Did you catch that? Think Osama. Think Hitler. Think any puny warlord in that desolate country called Somalia. Doesn't Freud explain this well?

The article continues - and clarifies the point - "In his last days, Freud became increasingly concerned about our longing for inner peace - our longing, in particular, to replace our old, inconsistent and often inscrutable over-I with something clearer, simpler and ultimately more permissive. We want a strong man with a simple doctrine that accounts for our sufferings, identifies our enemies, focuses our energies and gives us, more enduringly than wine or even love, a sense of being whole. This man, as Freud says in his great book on politics, "Group Psychology and the Analysis of the Ego," must appear completely masterful. He must seem to have perfect confidence, to need no one and to be entirely sufficient unto himself. Sometimes this man will evoke a god as his source of authority, sometimes not. But in whatever form he comes - whether he is called Hitler, Stalin, Mao - he will promise to deliver people from their confusion and to dispense unity and purpose where before there were only fracture and incessant anxiety. But, of course, the price is likely to be high, because the simplifications the great man offers will almost inevitably involve hatred and violence."

An amazing article. Thank you Mr. Edmundson.

Freud explains Iraq v2

In response to an article in the NYT entitled "When the Personality Disorder Wears Camouflage" by Benedict Carey that was published on July 9, 2006.

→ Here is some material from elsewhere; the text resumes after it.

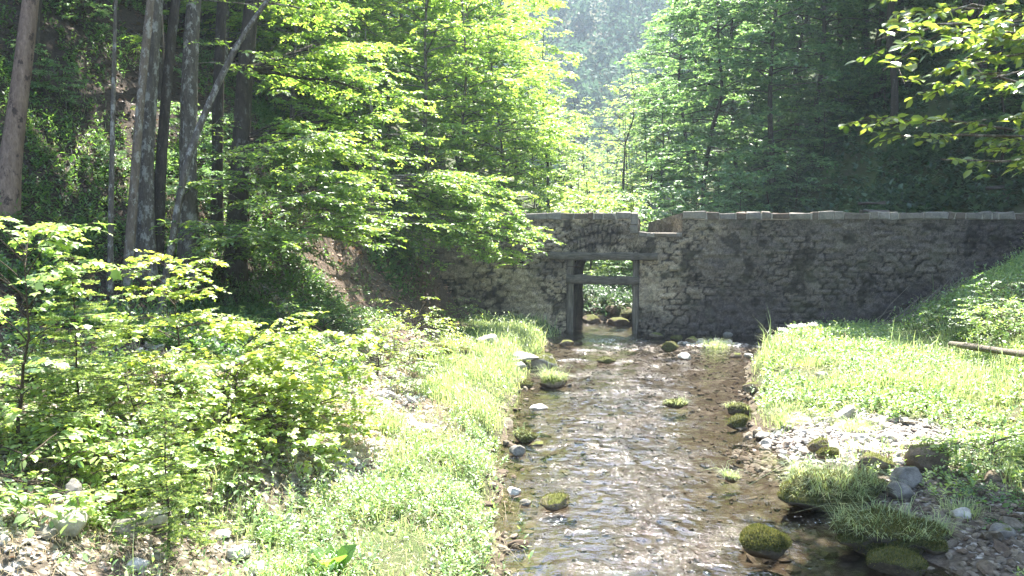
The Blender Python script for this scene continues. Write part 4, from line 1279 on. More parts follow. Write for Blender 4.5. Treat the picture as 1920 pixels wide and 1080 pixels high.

Mr. Carey's intent, no doubt, was not to add to my explanation of terrorism in Iraq and of terrorism generally, but he clarified a key point with a totally different viewpoint and goal in mind. In my mind that validates this particular point I am trying to make. Notice how cleanly Mr. Carey's observations of psychopaths aligns with Freud's analysis of a leadership style that empowers terrorism by offering "individuals .. a new, psychological dispensation?" Here is some of the text of the article:

"These are hallmark traits of what some experts call psychopathy, a potent blend of antisocial instincts and grandiosity....

"...when you have a psychopathic offender, quite often he will manipulate others, he can be a puppet-master type," he said. "Others are attracted to his sense of certainty, his sense of power, to the fact that he can do things others have trouble doing." A person with psychopathic tendencies may appear to others as clearheaded as an elite soldier when under fire, or when on the attack. But the internal psychological reality is much different, research suggests."

This so closely aligns with the earlier Freud article, it could not go un-announced.

Lastly, a very pithy quote that applies to this same issue from David Brooks, a columnist for the NYT - "(These) assaults ... are ginned up by ideological masseurs who salve their followers' psychic wounds by arousing their rage at objects of mutual hate."

Doesn't Mr. Brooks' statement go right to the point of the Freud article and the article on psychopaths in the military? It helps to clearly identify the motivations and methodology of the leaders of the terrorism movement and all their ilk.